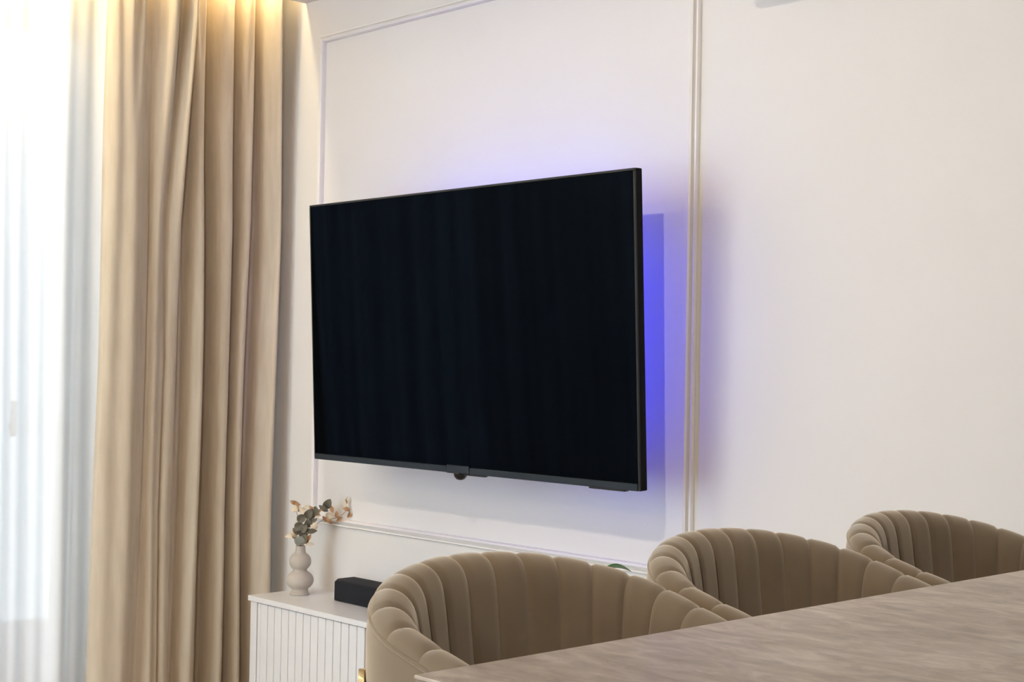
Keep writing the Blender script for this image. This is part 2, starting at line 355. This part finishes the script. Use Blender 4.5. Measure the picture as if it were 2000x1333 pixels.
# ------------------------------------------------------------------ curtains
def curtain_beige():
    zs_k = [0.03, 0.17, 0.72, 1.255, 1.73, 2.45, 2.70]
    K = {'L': [-.748, -.746, -.742, -.731, -.730, -.728, -.728], 'A': [-.590, -.589, -.577, -.571, -.567, -.577, -.577],
         'B': [-.51, -.51, -.515, -.505, -.520, -.470, -.462],
         'C': [-.440, -.440, -.435, -.434, -.440, -.428, -.424], 'D': [-.320, -.320, -.327, -.328, -.327, -.344, -.346],
         'E': [-.223, -.223, -.226, -.214, -.204, -.219, -.221], 'F': [-.144, -.144, -.148, -.140, -.131, -.143, -.146],
         'R': [-.031, -.031, -.040, -.041, -.044, -.059, -.062]}
    order = ['L', 'A', 'B', 'C', 'D', 'E', 'F', 'R']
    amp = [0.055, 0.045, 0.070, 0.085, 0.105, 0.092, 0.092]
    lowv = {'L': -0.005, 'A': 0.022, 'B': 0.030, 'C': 0.0, 'D': -0.062, 'E': -0.060, 'F': -0.056, 'R': 0.0}
    skew = [0.40, 0.55, 0.5, 0.60, 0.62, 0.5, 0.6]
    per = 30; nz = 70; V = []; F = []
    ncol = per * 7 + 1
    for j in range(nz + 1):
        z = 0.03 + (2.70 - 0.03) * j / nz
        ys = [lerp_table(zs_k, K[k], z) for k in order]
        top = max(0.0, (z - 1.9) / 0.8)
        for i in range(ncol):
            s = min(i // per, 6); w = (i - s * per) / per
            y = ys[s] + (ys[s + 1] - ys[s]) * w
            wp = w ** (math.log(0.5) / math.log(skew[s]))
            base = lowv[order[s]] * (1 - w) + lowv[order[s + 1]] * w
            bfade = 1.0
            if order[s] == 'B' or order[s + 1] == 'B':
                bfade = 0.45 + 0.55 * min(1.0, max(0.0, (z - 1.3) / 1.0))
            sn = math.sin(math.pi * wp)
            if s >= 2: sn = max(0.0, (sn - 0.42) / 0.58) ** 0.55 * 0.93 + 0.07 * sn      # flat deep valleys between steep folds
            else: sn = sn ** 0.75
            x = base + amp[s] * bfade * sn
            x += 0.008 * math.sin(2 * math.pi * (w * 2 + 0.13 * s) + 1.2 * math.sin(z * 1.6 + s)) * (0.5 + 0.5 * math.sin(z * 1.1 + 2 * s))
            x += 0.016 * top * math.sin(y * 120 + 1.5 * math.sin(y * 31)) * (0.5 + top)
            y += 0.010 * math.sin(z * 2.1 + s * 1.7) * math.sin(math.pi * w)
            V.append((-4.495 + x, y, z))
    for j in range(nz):
        for i in range(ncol - 1):
            F.append((j * ncol + i, j * ncol + i + 1, (j + 1) * ncol + i + 1, (j + 1) * ncol + i))
    o = link_mesh('curtain', V, F, M['curtain'], None, True)
    md = o.modifiers.new('thickness', 'SOLIDIFY'); md.thickness = 0.003; md.offset = 0
    return tag(o, 'heavy beige curtain gathered in deep folds beside the sheer curtain', 'curtain')
curtain_beige()

def curtain_sheer():
    V = []; F = []; y0, y1 = -0.56, -4.62; ncol = 560; nz = 24
    rnd = random.Random(3); ph = [rnd.uniform(0, 6.28) for _ in range(6)]
    for j in range(nz + 1):
        z = 0.03 + (2.70 - 0.03) * j / nz
        for i in range(ncol + 1):
            y = y0 + (y1 - y0) * i / ncol
            sl = 0.012 * math.sin(z * 1.3 + y * 2)
            u = y + sl
            x = 0.014 * math.sin(u * 38 + ph[0] + 1.3 * math.sin(u * 7 + ph[1])) + 0.007 * math.sin(u * 87 + ph[2] + math.sin(u * 13 + z * 0.4)) + 0.012 * math.sin(u * 11 + ph[3])
            V.append((-4.625 + x, y, z))
    for j in range(nz):
        for i in range(ncol):
            F.append((j * (ncol + 1) + i, j * (ncol + 1) + i + 1, (j + 1) * (ncol + 1) + i + 1, (j + 1) * (ncol + 1) + i))
    o = link_mesh('sheer_curtain', V, F, M['sheer'], None, True)
    return tag(o, 'translucent white sheer curtain hanging across the bright window', 'curtain')
curtain_sheer()
for nm, x, y0, y1, lab in (('curtain_track', -4.46, -0.9, -0.02, 'white ceiling track carrying the beige curtain'), ('curtain_track', -4.625, -4.65, -0.3, 'white ceiling track carrying the sheer curtain')):
    tag(boxes(nm, [(x - 0.012, x + 0.012, y0, y1, 2.705, ZP)], M['frame'], None, 0.002), lab, 'curtain track')

# ------------------------------------------------------------------ cabinet with slatted doors
CZT = 0.445; CX0, CX1, CY0 = -4.245, -2.345, -0.283
cab = tag(empty('sideboard', ((CX0 + CX1) / 2, CY0 / 2, 0)), 'low white sideboard with vertically slatted doors under the television', 'cabinet')
cl = cab.location
def cbox(name, bl, m, parent, bevel=0.0, seg=2):
    return boxes(name, [(a - cl.x, b - cl.x, c - cl.y, d - cl.y, e, f) for (a, b, c, d, e, f) in bl], m, parent, bevel, seg)
cbox('top_board', [(CX0, CX1, CY0, -0.001, CZT - 0.018, CZT)], M['cab'], cab, 0.0015)
cbox('body', [(CX0 + 0.008, CX1 - 0.008, CY0 + 0.025, -0.002, 0.05, CZT - 0.018)], M['cabin'], cab)
cbox('side_panel', [(CX0 + 0.006, CX0 + 0.044, CY0 + 0.008, -0.002, 0.05, CZT - 0.0185)], M['cab'], cab, 0.0015)
cbox('side_panel', [(CX1 - 0.044, CX1 - 0.006, CY0 + 0.008, -0.002, 0.05, CZT - 0.0185)], M['cab'], cab, 0.0015)
cbox('plinth', [(CX0 + 0.05, CX1 - 0.05, CY0 + 0.05, -0.02, 0.0, 0.05)], M['cabin'], cab)
dx0 = CX0 + 0.046; dw = (CX1 - 0.046 - dx0) / 3
slat_mesh = None
for d in range(3):
    a = dx0 + d * dw + 0.0015; b = dx0 + (d + 1) * dw - 0.0015
    door = cbox('door', [(a, b, CY0 + 0.018, CY0 + 0.0235, 0.055, CZT - 0.022)], M['cabin'], cab)
    pitch = (b - a - 0.019) / 14
    first = cbox('slat', [(a, a + 0.0175, CY0 + 0.010, CY0 + 0.0185, 0.055, CZT - 0.022)], M['cab'], door, 0.0012, 1)
    for k in range(14):
        sx = a + 0.019 + k * pitch
        if slat_mesh is None:
            s = cbox('slat', [(0, pitch - 0.003, CY0 + 0.010, CY0 + 0.0185, 0.055, CZT - 0.022)], M['cab'], door, 0.0012, 1)
            slat_mesh = s.data; s.location = (sx, 0, 0)
        else:
            s = bpy.data.objects.new('slat', slat_mesh); COL.objects.link(s); s.parent = door; s.location = (sx, 0, 0)

# ------------------------------------------------------------------ vase with dried sprigs
VX, VY = -4.150, -0.135
s = 0.00176
prof_px = [(0.0, 0.3), (18.8, 0), (19.4, 1.0), (17.6, 4), (16.4, 8), (16.0, 10)]
for k in range(15):
    a = math.radians(-52 + (52 + 58) * k / 14); prof_px.append((27 * math.cos(a), 28.5 + 20.5 * math.sin(a)))
prof_px.append((13.4, 47.6))
for k in range(15):
    a = math.radians(-50 + (50 + 60) * k / 14); prof_px.append((21.6 * math.cos(a), 65 + 19 * math.sin(a)))
prof_px += [(9.9, 85), (9.3, 90), (9.6, 95), (9.0, 95.8), (7.6, 95), (7.4, 88), (12, 78), (12, 70), (0, 66)]
vase = tag(lathe('vase', [(r * s, z * s) for r, z in prof_px], M['vase'], None, 48, (VX, VY, CZT + 0.0003)), 'matt beige ceramic vase of two stacked bulbs on the sideboard', 'vase')
MOUTH = Vector((VX, VY, CZT + 95 * s))
RH = Vector((RT.x, RT.y, 0)).normalized(); DH = Vector((-RH.y, RH.x, 0))
def sp(px, py, d=0.0): return RH * ((px - 586) * s) + Vector((0, 0, 1)) * ((1068 - py) * s) + DH * d
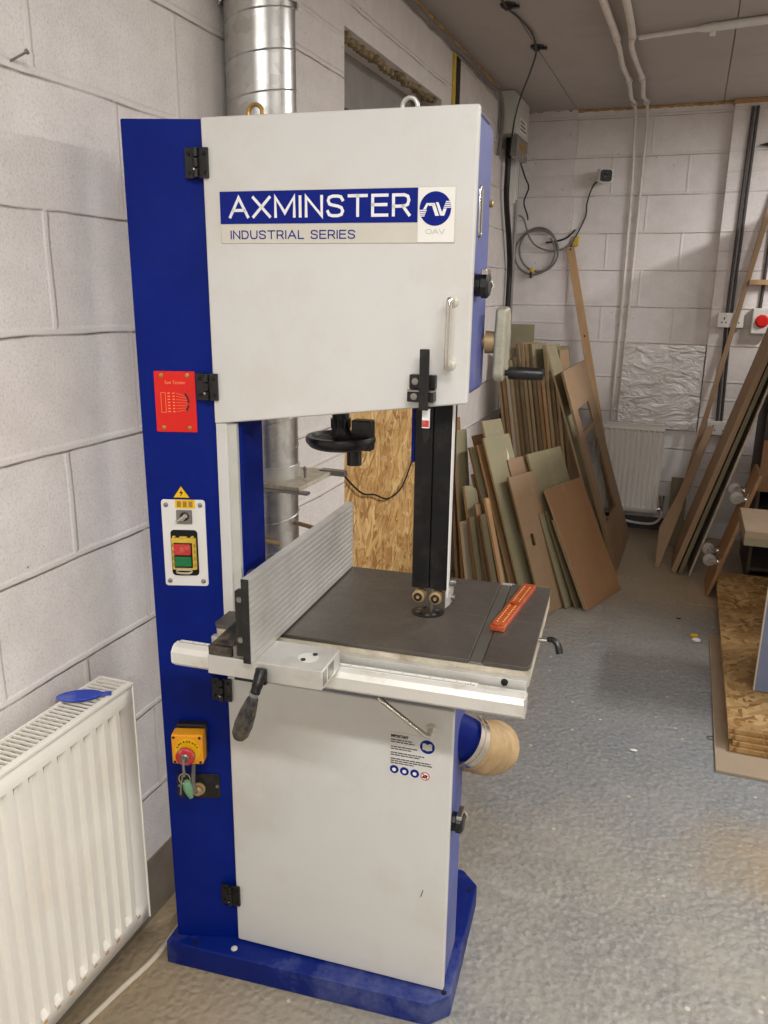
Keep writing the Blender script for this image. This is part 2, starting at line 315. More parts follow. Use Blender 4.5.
# ---------------------------------------------------------------- mesh helpers
class MB:
    """collects shapes into one mesh; coordinates are in the parent's frame"""
    def __init__(s): s.bm = bmesh.new()
    def box(s, x0, x1, y0, y1, z0, z1, mat=None):
        vs = [s.bm.verts.new(Vector((x, y, z))) for x in (x0, x1) for y in (y0, y1) for z in (z0, z1)]
        for f in ((0, 1, 3, 2), (4, 6, 7, 5), (0, 4, 5, 1), (2, 3, 7, 6), (0, 2, 6, 4), (1, 5, 7, 3)):
            s.bm.faces.new([vs[i] for i in f])
        if mat:
            for q in vs: q.co = mat @ q.co
        return s
    def prism(s, pts, d):
        """pts: 3-D polygon, extruded by the vector d"""
        d = Vector(d); a = [s.bm.verts.new(Vector(p)) for p in pts]; b = [s.bm.verts.new(Vector(p)+d) for p in pts]
        s.bm.faces.new(a); s.bm.faces.new(b[::-1])
        n = len(pts)
        for i in range(n):
            s.bm.faces.new((a[i], b[i], b[(i+1) % n], a[(i+1) % n]))
        return s
    def ring(s, c, ax, r, seg, ph=0.0):
        ax = Vector(ax).normalized(); t1 = ax.orthogonal().normalized(); t2 = ax.cross(t1)
        return [s.bm.verts.new(Vector(c)+t1*math.cos(2*PI*i/seg+ph)*r+t2*math.sin(2*PI*i/seg+ph)*r) for i in range(seg)]
    def lathe(s, base, ax, prof, seg=32, cap=True):
        """prof: list of (distance along ax, radius)"""
        ax = Vector(ax).normalized(); base = Vector(base); rs = [s.ring(base+ax*d, ax, max(r, 1e-5), seg) for d, r in prof]
        for a, b in zip(rs, rs[1:]):
            for i in range(seg): s.bm.faces.new((a[i], a[(i+1) % seg], b[(i+1) % seg], b[i]))
        if cap:
            s.bm.faces.new(rs[0][::-1]); s.bm.faces.new(rs[-1])
        return s
    def cyl(s, p0, p1, r, r2=None, seg=24):
        p0 = Vector(p0); p1 = Vector(p1); return s.lathe(p0, p1-p0, [(0, r), ((p1-p0).length, r if r2 is None else r2)], seg)
    def tube(s, pts, r, seg=10, closed=False, smooth=6):
        pts = [Vector(p) for p in pts]
        if smooth and len(pts) > 2: pts = spline(pts, smooth, closed)
        n = len(pts); t = (pts[1]-pts[0]).normalized(); nrm = t.orthogonal().normalized(); rs = []
        for i, p in enumerate(pts):
            if closed: t2 = (pts[(i+1) % n]-pts[i-1]).normalized()
            else: t2 = (pts[min(i+1, n-1)]-pts[max(i-1, 0)]).normalized()
            q = t.rotation_difference(t2); nrm = (q @ nrm).normalized(); t = t2; b = t.cross(nrm)
            ri = r[i*len(r)//n] if isinstance(r, (list, tuple)) else (r(i/(n-1)) if callable(r) else r)
            rs.append([s.bm.verts.new(p+(nrm*math.cos(2*PI*k/seg)+b*math.sin(2*PI*k/seg))*ri) for k in range(seg)])
        prs = list(zip(rs, rs[1:])) + ([(rs[-1], rs[0])] if closed else [])
        for a, b in prs:
            for k in range(seg): s.bm.faces.new((a[k], a[(k+1) % seg], b[(k+1) % seg], b[k]))
        if not closed:
            s.bm.faces.new(rs[0][::-1]); s.bm.faces.new(rs[-1])
        return s
    def sphere(s, c, r, sc=(1, 1, 1), seg=20):
        ms = Matrix.Translation(Vector(c)) @ Matrix.Diagonal((r*sc[0], r*sc[1], r*sc[2], 1))
        bmesh.ops.create_uvsphere(s.bm, u_segments=seg, v_segments=seg//2, radius=1, matrix=ms); return s
    def build(s, name, mat, parent=None, smooth=True, bevel=0.0, seg=2, label=None):
        bmesh.ops.recalc_face_normals(s.bm, faces=s.bm.faces)
        me = bpy.data.meshes.new(name); s.bm.to_mesh(me); s.bm.free()
        me.materials.append(M[mat] if isinstance(mat, str) else mat)
        o = bpy.data.objects.new(name, me); COL.objects.link(o)
        if parent: o.parent = parent
        if smooth:
            for p in me.polygons: p.use_smooth = True
            me.set_sharp_from_angle(angle=math.radians(35))
        if bevel:
            b = o.modifiers.new('bevel', 'BEVEL'); b.width = bevel; b.segments = seg; b.limit_method = 'ANGLE'; b.angle_limit = math.radians(40)
            b.harden_normals = True
        if label: o['label'] = label
        return o
def spline(p, k, closed=False):
    out = []; n = len(p)
    rng = range(n) if closed else range(n-1)
    for i in rng:
        if closed: a, b, c, d = p[i-1], p[i], p[(i+1) % n], p[(i+2) % n]
        else: a, b, c, d = p[max(i-1, 0)], p[i], p[i+1], p[min(i+2, n-1)]
        for j in range(k):
            t = j/k
            out.append(0.5*((2*b)+(c-a)*t+(2*a-5*b+4*c-d)*t*t+(3*b-a-3*c+d)*t**3))
    if not closed: out.append(p[-1])
    return out
def tag(o, label=None, cat=None, group=None, kind=None):
    if label: o['label'] = label
    if cat: o['category'] = cat
    if group: o['group'] = group
    if kind: o['kind'] = kind
    return o
def thing(name, label, cat, loc=(0, 0, 0), rz=0.0, group=None, mat=None):
    o = bpy.data.objects.new(name, None); COL.objects.link(o); o.location = loc; o.rotation_euler = (0, 0, rz)
    if mat is not None: o.matrix_world = mat
    o.empty_display_size = 0.1
    return tag(o, label, cat, group)
def struct(name, mb, mat, **k):
    return tag(mb.build(name, mat, **k), kind='structure')
def text_mesh(txt, size, sx=1.0, depth=0.0006, space=1.0, bold=0.0):
    c = bpy.data.curves.new('lettering', 'FONT'); c.body = txt; c.size = size; c.extrude = depth; c.space_character = space; c.offset = bold
    c.align_x = 'LEFT'; o = bpy.data.objects.new('lettering', c); COL.objects.link(o)
    dg = bpy.context.evaluated_depsgraph_get(); me = bpy.data.meshes.new_from_object(o.evaluated_get(dg))
    bpy.data.objects.remove(o); bpy.data.curves.remove(c)
    xs = [v.co.x for v in me.vertices]; x0 = min(xs)
    for v in me.vertices: v.co.x = (v.co.x-x0)*sx
    return me
def put_text(name, txt, size, mat, parent, M4, width=None, **k):
    """lettering laid in the local XY plane of M4; width fits the line"""
    me = text_mesh(txt, size, **k)
    if width:
        w_ = max(v.co.x for v in me.vertices)
        for v in me.vertices: v.co.x *= width/w_
    me.transform(M4); me.materials.append(M[mat])
    o = bpy.data.objects.new(name, me); COL.objects.link(o); o.parent = parent
    return o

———

_Goal_. Collect, from the material above, every line containing the word "writing".

_Exercise solution_.
Keep writing the Blender script for this image. This is part 2, starting at line 355. This part finishes the script. Use Blender 4.5. Measure the picture as if it were 2000x1333 pixels.
Keep writing the Blender script for this image. This is part 2, starting at line 315. More parts follow. Use Blender 4.5.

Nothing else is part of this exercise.